27 Şubat 2008 Çarşamba

Bir Dönem Sona Eriyor

Galatasaray'da 6 yıllık Özhan Canaydın dönemi iyisiyle kötüsüyle sona eriyor. 2002 senesinden bu yana Galatasaray Spor Kulübü başkanlığını yapmakta olan Özhan Canaydın geçtiğimiz günlerde mart ayında yapılacak olan seçimlerde yeniden aday olmayacağını açıkladı. Uzun zamandır taraftarın hararetle gerçekleşmesini beklediği arzusu en nihayetinde son bulacak. Peki Canaydın görev süresince neler yaptı ya da yapamadı? Burada kör ölür badem gözlü olur edebiyatı yapmayacağım. Ancak yine de aklımda olanları yazmak istiyorum.
Özhan Canaydın 2002 senesinde kulübü devraldığında takım Şampiyonlar Ligi'nde çeyrek final oynamış, ligde üst üste şampiyonluklar elde etmiş ve Türkiye şartlarının çok çok üstünde bir kadroyla mücadelesine devam etmekteydi. Mart 2002'den itibaren geride bırakılan 6 sene her sezon Avrupa'da yaşamaya alışık olmadığımız başarısızlıklar, ligde verilen mücadelede bile zorlanmalar, adı sanı duyulmamış isimleri takıma kazandırmalar, Fatih Terim, Gheorghe Hagi, Mircea Lucescu, Bülent Korkmaz, Arif Erdem, Hakan Ünsal, Ergün Penbe gibi Galatasaray ile bütünleşmiş isimlerin harcanması, Fenerbahçe'ye karşı alınan ağır yenilgiler ve en büyük rakibimizi kutlamak için birbirine vurulan eller ile geçti. Peki hiç mi olumlu şeyler olmadı? Oldu, ama sayısı bir elin parmaklarını geçmedi. 2006'da alınan efsanevi şampiyonluk ve 2005'de Fenerbahçe'ye atılan 5 golün sonrasında elde edilen Türkiye Kupası verilen sözlerin yerine getirilememesini telafi etmedi ne yazık ki?

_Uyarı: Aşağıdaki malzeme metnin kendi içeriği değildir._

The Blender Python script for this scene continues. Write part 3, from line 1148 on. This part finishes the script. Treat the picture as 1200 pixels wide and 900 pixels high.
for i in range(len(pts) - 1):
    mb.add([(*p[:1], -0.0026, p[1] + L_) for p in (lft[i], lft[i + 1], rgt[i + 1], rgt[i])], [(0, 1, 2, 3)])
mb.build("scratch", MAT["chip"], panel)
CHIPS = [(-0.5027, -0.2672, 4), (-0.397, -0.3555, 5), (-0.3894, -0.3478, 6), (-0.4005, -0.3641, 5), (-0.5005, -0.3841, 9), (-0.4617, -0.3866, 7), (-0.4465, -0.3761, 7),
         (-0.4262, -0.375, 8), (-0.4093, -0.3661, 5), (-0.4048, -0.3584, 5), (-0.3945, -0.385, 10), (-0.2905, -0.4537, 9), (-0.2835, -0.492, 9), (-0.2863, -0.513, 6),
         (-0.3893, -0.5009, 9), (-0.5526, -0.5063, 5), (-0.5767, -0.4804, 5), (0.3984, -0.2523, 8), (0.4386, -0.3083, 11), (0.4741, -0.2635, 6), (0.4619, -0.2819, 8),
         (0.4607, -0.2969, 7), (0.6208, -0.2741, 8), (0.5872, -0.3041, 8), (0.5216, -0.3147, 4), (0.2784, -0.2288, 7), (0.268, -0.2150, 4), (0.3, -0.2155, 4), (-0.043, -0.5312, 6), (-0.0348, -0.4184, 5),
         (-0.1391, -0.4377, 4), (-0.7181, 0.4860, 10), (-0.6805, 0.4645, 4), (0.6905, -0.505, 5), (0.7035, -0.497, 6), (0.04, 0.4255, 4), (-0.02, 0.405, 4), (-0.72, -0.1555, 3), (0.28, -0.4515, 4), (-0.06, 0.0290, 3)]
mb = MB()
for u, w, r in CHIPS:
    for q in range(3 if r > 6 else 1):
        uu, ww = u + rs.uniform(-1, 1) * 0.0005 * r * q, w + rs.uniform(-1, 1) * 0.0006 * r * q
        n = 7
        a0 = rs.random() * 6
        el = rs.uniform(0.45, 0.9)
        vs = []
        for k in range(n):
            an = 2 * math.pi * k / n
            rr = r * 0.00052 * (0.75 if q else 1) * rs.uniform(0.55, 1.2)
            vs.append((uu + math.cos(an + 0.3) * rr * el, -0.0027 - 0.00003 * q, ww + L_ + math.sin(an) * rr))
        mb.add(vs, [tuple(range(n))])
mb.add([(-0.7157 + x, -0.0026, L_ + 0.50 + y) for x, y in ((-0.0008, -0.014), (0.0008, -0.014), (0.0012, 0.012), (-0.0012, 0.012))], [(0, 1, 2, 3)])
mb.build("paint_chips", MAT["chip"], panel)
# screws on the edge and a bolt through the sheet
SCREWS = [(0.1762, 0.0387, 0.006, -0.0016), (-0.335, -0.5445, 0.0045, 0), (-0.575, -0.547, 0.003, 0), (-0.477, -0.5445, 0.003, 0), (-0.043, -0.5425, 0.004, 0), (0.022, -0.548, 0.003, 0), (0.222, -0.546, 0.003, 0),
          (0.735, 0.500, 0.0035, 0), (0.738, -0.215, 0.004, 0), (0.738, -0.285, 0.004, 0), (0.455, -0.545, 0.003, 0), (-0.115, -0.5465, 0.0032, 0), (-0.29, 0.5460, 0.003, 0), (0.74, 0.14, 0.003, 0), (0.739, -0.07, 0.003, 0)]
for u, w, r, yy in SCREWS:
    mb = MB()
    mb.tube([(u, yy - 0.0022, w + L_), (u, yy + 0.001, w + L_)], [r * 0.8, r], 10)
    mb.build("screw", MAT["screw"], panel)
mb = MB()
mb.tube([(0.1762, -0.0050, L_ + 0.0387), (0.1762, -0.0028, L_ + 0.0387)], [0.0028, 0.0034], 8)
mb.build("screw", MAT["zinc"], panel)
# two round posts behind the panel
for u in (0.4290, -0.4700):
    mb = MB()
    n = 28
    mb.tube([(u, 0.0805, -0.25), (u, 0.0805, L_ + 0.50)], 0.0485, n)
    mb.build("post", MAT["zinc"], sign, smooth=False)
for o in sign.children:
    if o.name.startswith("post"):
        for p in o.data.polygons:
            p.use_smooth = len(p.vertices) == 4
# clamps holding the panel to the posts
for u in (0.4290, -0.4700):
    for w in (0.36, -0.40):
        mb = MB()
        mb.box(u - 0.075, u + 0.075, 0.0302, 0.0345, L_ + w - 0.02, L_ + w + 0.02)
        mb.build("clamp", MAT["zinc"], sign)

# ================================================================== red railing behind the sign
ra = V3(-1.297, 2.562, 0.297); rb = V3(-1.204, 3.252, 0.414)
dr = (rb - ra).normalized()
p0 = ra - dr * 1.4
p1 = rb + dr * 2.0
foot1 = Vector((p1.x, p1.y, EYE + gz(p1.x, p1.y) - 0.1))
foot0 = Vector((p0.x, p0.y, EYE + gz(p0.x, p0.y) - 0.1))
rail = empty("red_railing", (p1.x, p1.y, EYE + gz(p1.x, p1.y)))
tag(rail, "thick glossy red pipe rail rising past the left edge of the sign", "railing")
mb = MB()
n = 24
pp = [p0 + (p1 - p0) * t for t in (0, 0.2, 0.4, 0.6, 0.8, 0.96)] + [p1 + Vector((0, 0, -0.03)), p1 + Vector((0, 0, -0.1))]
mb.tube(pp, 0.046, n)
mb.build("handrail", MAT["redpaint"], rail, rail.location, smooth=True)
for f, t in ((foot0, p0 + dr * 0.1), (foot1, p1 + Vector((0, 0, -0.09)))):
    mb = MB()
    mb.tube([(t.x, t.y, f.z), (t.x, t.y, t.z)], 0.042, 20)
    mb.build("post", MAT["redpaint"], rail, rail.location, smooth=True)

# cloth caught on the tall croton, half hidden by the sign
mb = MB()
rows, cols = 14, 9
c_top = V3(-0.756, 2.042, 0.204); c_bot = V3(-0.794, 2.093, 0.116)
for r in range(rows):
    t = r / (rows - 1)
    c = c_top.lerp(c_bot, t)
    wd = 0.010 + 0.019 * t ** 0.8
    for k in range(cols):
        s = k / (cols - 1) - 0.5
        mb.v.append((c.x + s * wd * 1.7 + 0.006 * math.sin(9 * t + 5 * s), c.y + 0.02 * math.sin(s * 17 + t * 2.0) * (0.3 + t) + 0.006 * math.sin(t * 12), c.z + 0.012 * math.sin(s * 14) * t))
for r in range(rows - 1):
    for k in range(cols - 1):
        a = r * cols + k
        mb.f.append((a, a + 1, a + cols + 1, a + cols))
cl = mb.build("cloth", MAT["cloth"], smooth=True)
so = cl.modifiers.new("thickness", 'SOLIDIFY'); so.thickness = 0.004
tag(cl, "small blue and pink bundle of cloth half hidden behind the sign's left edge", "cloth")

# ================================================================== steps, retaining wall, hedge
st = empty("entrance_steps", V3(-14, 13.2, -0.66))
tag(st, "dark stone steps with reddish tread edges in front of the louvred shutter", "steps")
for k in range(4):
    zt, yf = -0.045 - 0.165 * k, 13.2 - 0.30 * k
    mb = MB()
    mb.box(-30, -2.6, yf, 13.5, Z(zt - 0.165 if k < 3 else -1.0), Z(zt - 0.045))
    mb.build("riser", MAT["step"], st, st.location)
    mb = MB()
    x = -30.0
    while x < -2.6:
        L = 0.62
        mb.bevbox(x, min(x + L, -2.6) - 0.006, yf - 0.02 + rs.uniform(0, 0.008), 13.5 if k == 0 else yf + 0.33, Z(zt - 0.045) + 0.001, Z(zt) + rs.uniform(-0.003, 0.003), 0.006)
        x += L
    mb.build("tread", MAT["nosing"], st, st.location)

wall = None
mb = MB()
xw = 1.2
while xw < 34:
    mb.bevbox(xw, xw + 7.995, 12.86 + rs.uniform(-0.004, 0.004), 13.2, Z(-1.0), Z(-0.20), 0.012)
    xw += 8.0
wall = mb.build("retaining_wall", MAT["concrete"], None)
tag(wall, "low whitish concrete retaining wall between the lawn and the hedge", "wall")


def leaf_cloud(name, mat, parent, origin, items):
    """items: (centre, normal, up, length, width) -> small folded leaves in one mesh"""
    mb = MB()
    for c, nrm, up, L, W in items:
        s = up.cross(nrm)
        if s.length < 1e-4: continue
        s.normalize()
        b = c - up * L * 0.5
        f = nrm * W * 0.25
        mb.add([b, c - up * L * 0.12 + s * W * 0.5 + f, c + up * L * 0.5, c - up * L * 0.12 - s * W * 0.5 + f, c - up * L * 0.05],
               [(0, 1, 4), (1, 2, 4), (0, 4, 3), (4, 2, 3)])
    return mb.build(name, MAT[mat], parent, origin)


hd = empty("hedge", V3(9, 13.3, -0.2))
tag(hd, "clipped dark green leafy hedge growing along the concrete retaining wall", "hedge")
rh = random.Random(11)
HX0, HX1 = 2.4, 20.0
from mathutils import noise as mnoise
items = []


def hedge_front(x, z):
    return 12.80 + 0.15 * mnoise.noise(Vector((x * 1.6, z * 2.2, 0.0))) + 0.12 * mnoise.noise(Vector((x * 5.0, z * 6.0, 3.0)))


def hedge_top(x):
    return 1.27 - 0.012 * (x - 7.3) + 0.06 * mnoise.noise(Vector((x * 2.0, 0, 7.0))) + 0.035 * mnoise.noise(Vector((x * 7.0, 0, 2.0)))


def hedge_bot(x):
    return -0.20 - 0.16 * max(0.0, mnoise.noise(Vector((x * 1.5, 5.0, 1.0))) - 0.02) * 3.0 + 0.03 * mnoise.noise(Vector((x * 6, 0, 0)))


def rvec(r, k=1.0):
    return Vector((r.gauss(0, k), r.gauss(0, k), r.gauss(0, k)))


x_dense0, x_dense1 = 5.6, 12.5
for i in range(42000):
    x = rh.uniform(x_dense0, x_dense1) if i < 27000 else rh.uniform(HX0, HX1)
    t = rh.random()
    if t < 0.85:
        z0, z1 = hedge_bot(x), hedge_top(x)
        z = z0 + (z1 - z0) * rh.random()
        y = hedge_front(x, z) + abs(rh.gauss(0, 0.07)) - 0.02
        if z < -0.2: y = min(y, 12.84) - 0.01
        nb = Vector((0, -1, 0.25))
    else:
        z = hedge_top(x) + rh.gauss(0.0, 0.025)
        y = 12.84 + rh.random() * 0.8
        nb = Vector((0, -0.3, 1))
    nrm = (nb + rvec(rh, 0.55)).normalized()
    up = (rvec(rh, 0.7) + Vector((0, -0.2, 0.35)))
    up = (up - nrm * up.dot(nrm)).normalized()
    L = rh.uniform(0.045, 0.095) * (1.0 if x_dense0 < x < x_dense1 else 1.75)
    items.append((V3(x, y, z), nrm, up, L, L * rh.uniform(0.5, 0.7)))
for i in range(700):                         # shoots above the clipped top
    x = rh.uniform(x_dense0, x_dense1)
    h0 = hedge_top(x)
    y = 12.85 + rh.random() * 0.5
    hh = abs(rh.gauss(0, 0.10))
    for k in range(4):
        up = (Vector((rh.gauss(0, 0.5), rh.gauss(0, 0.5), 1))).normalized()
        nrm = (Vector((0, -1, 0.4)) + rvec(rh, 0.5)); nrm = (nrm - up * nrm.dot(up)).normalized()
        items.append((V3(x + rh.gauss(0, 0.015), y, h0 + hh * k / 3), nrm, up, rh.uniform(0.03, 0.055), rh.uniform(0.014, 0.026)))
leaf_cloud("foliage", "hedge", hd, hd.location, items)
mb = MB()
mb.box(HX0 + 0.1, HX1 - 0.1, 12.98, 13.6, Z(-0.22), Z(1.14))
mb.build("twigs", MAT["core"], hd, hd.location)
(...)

Bu noktada sorulması gereken soru "Gerçekten bütün suç Canaydın'da mı?" olmalı. Süren ve Cansun döneminde tohumları atılan kaos döneminin cefasını çekmek Özhan Canaydın'ın suçu muydu? 10 yıldır kulübün en önemli projesi olarak lanse edilen Yeni Ali Sami Yen Stadyumu için bir türlü temel atılamaması da mı onun suçuydu? 2002 seçimlerinden önce medyada verilen vaatleri ve hiçbirinin gerçekleşmediğini düşündüğümüzde kesinlikle suçlu Canaydın. Zaten kendisinin hatası da burada ortaya çıkıyor. O vakitler kendisi dürüst davranıp da beklentileri yüksek tutmasa ve kulübün içinde bulunduğu durumun kısa vadede başarı getiremeyeceğini söylese en azından bırakırken ardından bir "Güle güle başkan" diyecek olan birileri olurdu. Fakat hepimiz biliyoruz ki bu ülkede bir yerlere gelmek bir şeyleri başarmaktan daha önemli bir yere sahip. İçi boş vaatlerin kimseye bir yararı olmuyor maalesef.